Le concept de concurrence déloyale est simple : quand une entreprise utilise des méthodes malhonnêtes pour prendre des parts de marché à ses concurrents, elle peut être condamnée à réparer le préjudice causé.
Cette bataille juridique révèle les tensions croissantes entre enseignes dans un secteur ultra-concurrentiel.

Et Maintenant ? Lidl Ne Dit Pas Son Dernier Mot
Cette bataille judiciaire intense est loin d’être terminée. Malgré la lourde condamnation de 43 millions d’euros, Lidl refuse de baisser les bras.
Le géant allemand a immédiatement annoncé son intention de se pourvoir en cassation. « Lidl fera valoir ses arguments devant la haute juridiction afin de donner à ce contentieux la dimension qu’il mérite », a déclaré l’enseigne à l’AFP. Un message clair : la guerre n’est pas finie.
La Cour de cassation, c’est un peu comme l’arbitre ultime du droit français. Elle ne rejuge pas les faits, mais vérifie que les règles juridiques ont été correctement appliquées. Si Lidl parvient à démontrer une erreur de droit, l’affaire pourrait repartir de zéro.
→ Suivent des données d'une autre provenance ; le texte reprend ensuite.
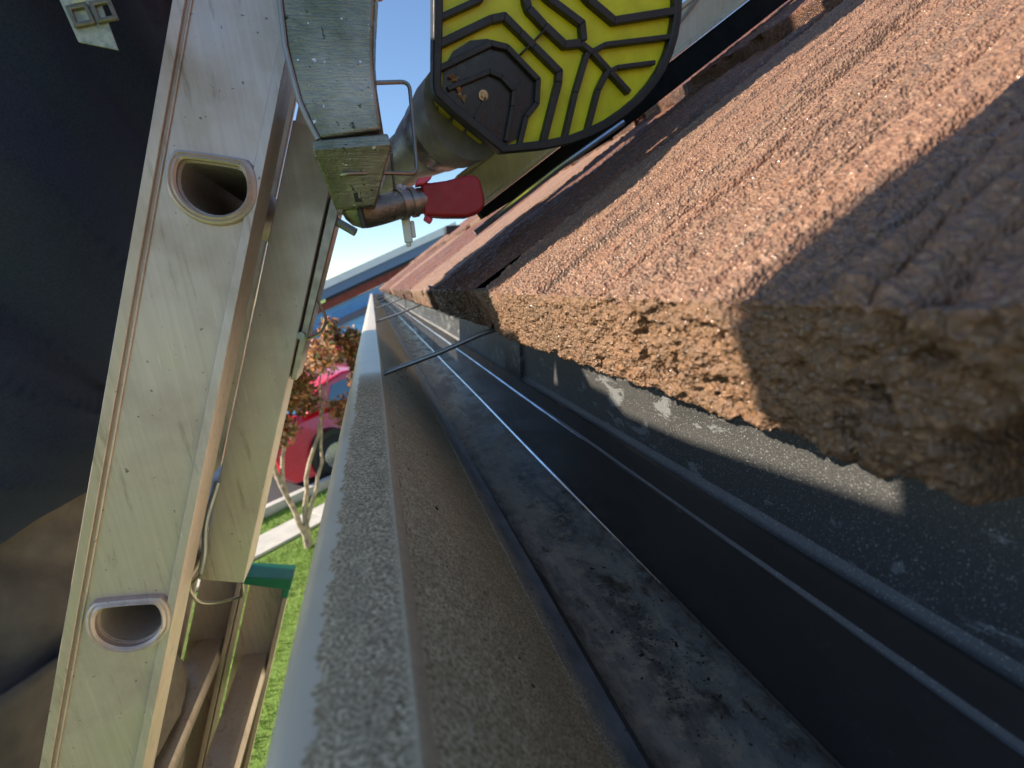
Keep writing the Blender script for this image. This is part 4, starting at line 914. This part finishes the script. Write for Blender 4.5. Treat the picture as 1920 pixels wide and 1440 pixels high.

Du côté d’Intermarché, silence radio. Le Groupement des mousquetaires préfère ne pas commenter sa victoire, laissant les faits parler d’eux-mêmes. Une attitude prudente qui montre que rien n’est encore joué.
Cette escalade juridique illustre parfaitement les enjeux financiers colossaux de la grande distribution. Derrière ces batailles de procédure se cachent des milliards d’euros de chiffre d’affaires et des parts de marché cruciaux.
La cassation prendra probablement plusieurs mois, voire des années. En attendant, les consommateurs peuvent espérer que cette affaire poussera toutes les enseignes à plus de transparence dans leurs pratiques publicitaires.